Als Frau ist Rubens/Vassillian dabei noch eine Ausnahme. Die meisten PodcasterInnen sind männlich, ebenso wie 85 Prozent ihrer Hörer. Nach 400 Folgen von „Schlaflos in München“ brauchte sie erstmal eine Pause. Der Erfolg hat die tägliche Sendung zu einer lästigen Pflicht werden lassen, die spontane Freude war weg. Doch seit Mitte Dezember gibt es wieder neue Folgen, in unregelmäßigen Abständen. Das Wichtigste sei schließlich, dass es ihr selbst Spaß mache, sagt Rubens. „Diese Freude überträgt sich dann ganz von allein auf meine Hörer.“
Auch für Katharina Borchert ist klar: Das Bloggen ist eine große Chance für Frauen. Blogs könnten „kreatives Ventil“ sein, aber genauso Ausgangspunkt, um sich mit anderen zu vernetzen – zum Beispiel um für eine gemeinsame Sache zu kämpfen. Oder aber eben Start in eine Karriere. „Nur ein dickes Fell sollte man sich zulegen, wenn man sich in die Blogosphäre traut.“
Hemmungslos subjektiv und unausgewogen wie der Stil vieler Blogs sind meist auch die Reaktionen. Milde gesagt. Persönliche Angriffe gehören im Netz dazu. Katharina: „Ich kann mir vorstellen, dass Frauen sich dadurch eher abschrecken lassen als Männer“. Sie weiß nur zu gut, wie verletzend die Kritik sein kann. Als sie ihren Wechsel zur WAZ ankündigte, machte sie das nicht nur zur bekanntesten deutschen Bloggerin, sondern auch zur unpopulärsten.

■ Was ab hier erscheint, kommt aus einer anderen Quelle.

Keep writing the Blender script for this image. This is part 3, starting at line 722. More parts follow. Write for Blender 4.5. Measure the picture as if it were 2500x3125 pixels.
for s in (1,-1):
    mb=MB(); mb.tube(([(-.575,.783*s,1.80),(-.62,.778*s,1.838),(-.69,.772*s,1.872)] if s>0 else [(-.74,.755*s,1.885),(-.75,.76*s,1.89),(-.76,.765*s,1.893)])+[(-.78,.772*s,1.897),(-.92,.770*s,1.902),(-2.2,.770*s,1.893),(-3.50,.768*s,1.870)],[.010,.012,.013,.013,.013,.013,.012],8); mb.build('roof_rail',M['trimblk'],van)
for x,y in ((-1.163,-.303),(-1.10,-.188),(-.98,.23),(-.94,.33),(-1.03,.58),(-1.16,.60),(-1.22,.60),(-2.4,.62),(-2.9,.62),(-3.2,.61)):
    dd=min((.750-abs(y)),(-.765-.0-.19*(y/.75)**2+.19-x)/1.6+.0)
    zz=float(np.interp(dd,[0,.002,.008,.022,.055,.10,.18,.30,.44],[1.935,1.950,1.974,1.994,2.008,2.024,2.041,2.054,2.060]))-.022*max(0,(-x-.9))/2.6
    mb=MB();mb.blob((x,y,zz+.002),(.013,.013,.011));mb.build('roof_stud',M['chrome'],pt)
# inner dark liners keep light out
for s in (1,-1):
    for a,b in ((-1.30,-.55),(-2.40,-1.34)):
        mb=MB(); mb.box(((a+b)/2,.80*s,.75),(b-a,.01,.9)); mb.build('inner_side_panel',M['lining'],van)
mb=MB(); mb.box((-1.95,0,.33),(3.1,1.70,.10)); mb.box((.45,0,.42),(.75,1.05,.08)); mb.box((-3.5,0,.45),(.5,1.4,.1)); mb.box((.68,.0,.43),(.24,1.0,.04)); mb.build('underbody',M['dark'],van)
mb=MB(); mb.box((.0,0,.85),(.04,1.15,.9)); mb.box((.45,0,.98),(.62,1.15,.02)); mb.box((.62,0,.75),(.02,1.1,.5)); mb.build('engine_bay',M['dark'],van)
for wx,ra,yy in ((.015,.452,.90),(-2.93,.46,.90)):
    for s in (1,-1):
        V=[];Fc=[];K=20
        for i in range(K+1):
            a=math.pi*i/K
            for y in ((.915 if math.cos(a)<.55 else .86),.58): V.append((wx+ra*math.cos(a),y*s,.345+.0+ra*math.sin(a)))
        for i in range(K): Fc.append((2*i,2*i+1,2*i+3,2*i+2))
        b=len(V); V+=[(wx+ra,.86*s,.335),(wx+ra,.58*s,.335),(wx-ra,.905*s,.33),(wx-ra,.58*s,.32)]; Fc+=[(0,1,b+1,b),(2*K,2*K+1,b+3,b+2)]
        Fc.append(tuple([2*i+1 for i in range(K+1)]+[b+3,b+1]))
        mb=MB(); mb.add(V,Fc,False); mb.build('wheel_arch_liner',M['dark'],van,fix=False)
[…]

Es gab viel Häme aus der Szene, in der man den Gestus des Nonkonformistischen pflegt. Die Rede war vom „Ausverkauf der Blogospähre“, zudem sei Borchert für den Job gar nicht geeignet, sie habe doch immer nur über Banales, über ihren Alltag geschrieben. Wie sollte eine Frau, die bis vor kurzem noch nebenbei eine Internet-Sexkolumne geführt hatte, plötzlich gegen die WAZ-Chefredakteure bestehen, hieß es. „Es war auch viel Neid dabei“, sagt die Bloggerin, die mit ihrem Blog selbst nie Geld verdient hat. „Die Diskussion entglitt in weniger als 24 Stunden auf eine extrem persönliche Ebene.“
Ein Blogger verpasste Katharina Borchert, mit ihrem langen schwarzen Zopf und dem dunklen Brillengestell, den Spottnamen Peitschen-Borchert und fantasierte fröhlich drauf los, wie sie die WAZ-Redakteure nun mit einer Peitsche zum Bloggen zwinge. Plötzlich kursierten im Netz Details, die das Bild eines reichen Mädchens aus gutem Hause entstehen ließen, schließlich war ihr Vater mal CDU-Landwirtschaftminister gewesen. Dass sie Jura studiert hatte, passte ins Bild.
„Die Kritik hat mich getroffen, weil sie so unfair ist“, sagt Borchert. Vor allem von männlichen Bloggern kamen die Angriffe. „Männer bloggen einfach lauter, aggressiver“, sagt Katharina. „Immer nach der Devise: viel Feind, viel Ehr.“
Gerade fangen Frauen wie Katharina Borchert an, sich Feinde zu machen.